In a mathy approach to Python, it makes sense to go:

a) welcome to the shell, (print("Hello World!") etc.
b) this is a tool bench (for adults, cycle shop talk (more below))
c) import math

The reasoning is this:  we're in a POSIX or unixy context and want to
get across the "many tools each doing one simple thing well".  We're
not afraid of bash at this level i.e. this is not an immersive
environment where we seek to protect from the nasty evil bare OS API.
On the contrary, we like futzing in C.

So the "tool bench" metaphor (or "work bench") inherits from there,
where "cycle shop talk" means like for bicycle repair.

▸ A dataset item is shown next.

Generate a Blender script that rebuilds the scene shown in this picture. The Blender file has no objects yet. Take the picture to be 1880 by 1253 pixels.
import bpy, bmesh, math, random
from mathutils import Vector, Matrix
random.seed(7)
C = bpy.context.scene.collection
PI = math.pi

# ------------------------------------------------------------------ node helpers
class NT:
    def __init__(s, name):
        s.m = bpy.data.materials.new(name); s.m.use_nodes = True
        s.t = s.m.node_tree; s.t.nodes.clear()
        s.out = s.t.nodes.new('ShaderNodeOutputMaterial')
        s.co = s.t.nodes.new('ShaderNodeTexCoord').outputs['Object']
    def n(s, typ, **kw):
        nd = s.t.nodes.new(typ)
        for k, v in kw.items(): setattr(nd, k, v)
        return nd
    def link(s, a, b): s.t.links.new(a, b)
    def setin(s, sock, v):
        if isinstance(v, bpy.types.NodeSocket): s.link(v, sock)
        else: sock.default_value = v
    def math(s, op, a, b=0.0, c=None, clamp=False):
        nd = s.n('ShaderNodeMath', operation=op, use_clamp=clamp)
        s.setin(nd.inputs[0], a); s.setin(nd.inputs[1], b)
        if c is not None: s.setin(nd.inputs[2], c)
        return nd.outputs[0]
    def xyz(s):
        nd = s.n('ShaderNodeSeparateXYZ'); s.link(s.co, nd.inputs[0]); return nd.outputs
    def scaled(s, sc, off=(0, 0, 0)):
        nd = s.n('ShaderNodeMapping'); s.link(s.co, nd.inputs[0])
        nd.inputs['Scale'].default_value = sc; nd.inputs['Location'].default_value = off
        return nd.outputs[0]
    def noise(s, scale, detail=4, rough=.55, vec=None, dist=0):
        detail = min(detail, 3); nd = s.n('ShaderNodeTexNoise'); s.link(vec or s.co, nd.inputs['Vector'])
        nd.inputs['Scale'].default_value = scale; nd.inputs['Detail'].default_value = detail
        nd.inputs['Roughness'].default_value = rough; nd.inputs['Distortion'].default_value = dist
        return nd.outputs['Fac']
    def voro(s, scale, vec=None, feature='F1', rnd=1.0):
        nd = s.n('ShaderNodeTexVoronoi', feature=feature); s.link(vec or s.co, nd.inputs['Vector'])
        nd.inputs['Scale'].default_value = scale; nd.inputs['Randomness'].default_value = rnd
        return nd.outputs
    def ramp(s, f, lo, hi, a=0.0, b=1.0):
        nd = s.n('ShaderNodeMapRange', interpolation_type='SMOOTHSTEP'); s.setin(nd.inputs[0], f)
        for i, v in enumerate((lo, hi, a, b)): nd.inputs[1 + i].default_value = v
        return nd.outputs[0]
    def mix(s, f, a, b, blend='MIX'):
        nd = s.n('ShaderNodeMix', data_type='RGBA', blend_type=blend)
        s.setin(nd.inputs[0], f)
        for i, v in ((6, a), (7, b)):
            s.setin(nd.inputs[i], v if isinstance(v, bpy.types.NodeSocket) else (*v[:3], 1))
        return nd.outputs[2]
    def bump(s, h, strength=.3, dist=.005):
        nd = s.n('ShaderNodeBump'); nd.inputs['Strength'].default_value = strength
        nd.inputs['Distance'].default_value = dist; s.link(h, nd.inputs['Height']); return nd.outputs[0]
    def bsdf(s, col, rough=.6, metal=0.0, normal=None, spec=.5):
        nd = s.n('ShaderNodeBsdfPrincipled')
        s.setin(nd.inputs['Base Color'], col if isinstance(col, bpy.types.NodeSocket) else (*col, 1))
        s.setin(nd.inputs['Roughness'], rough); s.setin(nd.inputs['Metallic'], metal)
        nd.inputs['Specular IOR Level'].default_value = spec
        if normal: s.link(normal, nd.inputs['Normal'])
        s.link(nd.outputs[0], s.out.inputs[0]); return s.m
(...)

Unixy geeks have this no nonsense kind of retro workbench aesthetic
that feels rather wood-worky, you probably know what I mean, and these
overtones matter when we start making the cartoons, comix (e.g. xkcd).
**

In notes for the teacher, lets make clear this isn't like PLT Scheme
where the aim is to start with a "simplified" version of the language
and gradually add features.  The bootup space of __builtins__ is full
of professional tools, but minimalist and not "just the easy to
understand ones" or something like that.

The idea that a fresh boot into the shell puts you in "beginner-ville"
is somewhat antithetical to Python's design and story of origin, so
lets not encourage that misconception among teachers.

However, this is algebra, so right away it's on to (c) and import
math, at which point other lesson plans kick in.

The idea with 'import math' is we're doing a dir( ) both "before" and
"after" in the shell.

The concept of "namespace" is going to be integral within mathematics
itself, moving forward.

So-called "dot notation" is a core concept here (you'd be amazed how
many algebra books avoid it, to their lasting detriment after a
certain cut-off date, given their competition).

The first day of math class probably involves lots of 'import x from y
as z' versus just 'import x' versus 'import some.package.primegens' or
whatever i.e. getting that syntax all clarified.  Then we jump into
functions right away, per Litvins, e.g. f(x) -- meaning another hour
on args (that could be day 2 or 3 maybe -- or spread it out more, per
Saxon).

Next I'll archive a recent interaction with the J-software community,
another math teaching language used for algebra in some schools,
coffee shops or whatever.

Kirby

** example cartoon:

key concept: "to import a module is like typing everything in it at
your shell, adding to your namespace"

animation:

normal kid suddenly superhumanly fast, rattling keys 300/minute,
entering 'import this' or whatever, say something really long (lots of
variations -- the point is to emphasize top-to-bottom execution of .py
upon import with .pyc generation, presuming CPython, and adding to
top-level namespace -- yes, this is more like 'import *').